Semi-supervised video object segmentation (VOS) has been largely driven by space-time memory (STM) networks, which store past frame features in a spatiotemporal memory to segment the current frame via softmax attention. However, STM networks face memory limitations due to the quadratic complexity of softmax matching, restricting their applicability as video length and resolution increase. To address this, we propose LiVOS, a lightweight memory network that employs linear matching via linear attention, reformulating memory matching into a recurrent process that reduces the quadratic attention matrix to a constant-size, spatiotemporal-agnostic 2D state. To enhance selectivity, we introduce gated linear matching, where a data-dependent gate matrix is multiplied with the state matrix to control what information to retain or discard. Experiments on diverse benchmarks demonstrated the effectiveness of our method. It achieved 64.8 J&F on MOSE and 85.1 J&F on DAVIS, surpassing all non-STM methods and narrowing the gap with STM-based approaches. For longer and higher-resolution videos, it matched STM-based methods with 53% less GPU memory and supports 4096p inference on a 32G consumer-grade GPU--a previously cost-prohibitive capability--opening the door for long and high-resolution video foundation models.

Paper Structure

This paper contains 32 sections, 9 equations, 4 figures, 4 tables.

Figures (4)

  • Figure 1: Top: Conceptual comparison of softmax vs. linear matching in video object segmentation. Bottom: Softmax matching suffers from memory constraints due to its quadratic attention complexity, while linear matching achieves linear growth with a constant-size state. Curves are based on results in Tab. \ref{['tab:quantitative_highres_videos']}.
  • Figure 2: CPU latency comparison between softmax matching and linear matching. Softmax attention scales linearly over time (i.e., the number of memory frames $T$) and quadratically with input resolution $HW$. Latency is measured on an Intel Core-i7 (2.80GHz) CPU with PyTorch 2.0, batch size 1, and fp32.
  • Figure 3: Masks of thin structures at different resolutions.
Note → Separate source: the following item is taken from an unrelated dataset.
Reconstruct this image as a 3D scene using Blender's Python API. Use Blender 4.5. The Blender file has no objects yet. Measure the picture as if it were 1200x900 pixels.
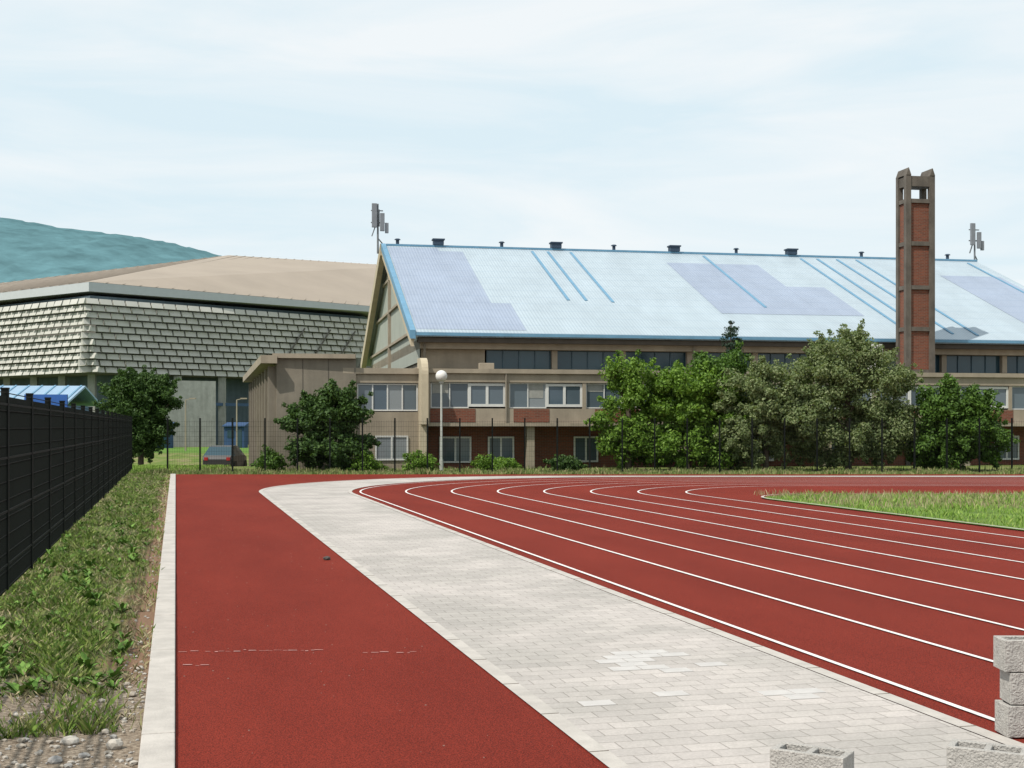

Thin structures may lose fine details at 480p, the standard resolution for VOS. However, existing memory networks relying on softmax matching are not efficient for processing high resolution videos.
  • Figure 4: LiVOS Overview. Given a query frame, we first extract its key using an image encoder and retrieve its value via gated linear matching. This value is then enhanced by two external memories before being processed by a lightweight mask decoder for segmentation. Notably, during memory matching, our method requires only a constant-size state and gate matrix. The gate matrix is generated by a gate projector that converts the pixel-level features from the last memory frame into a sparse vector, which is then transformed to a gate matrix for element-wise multiplication with the state.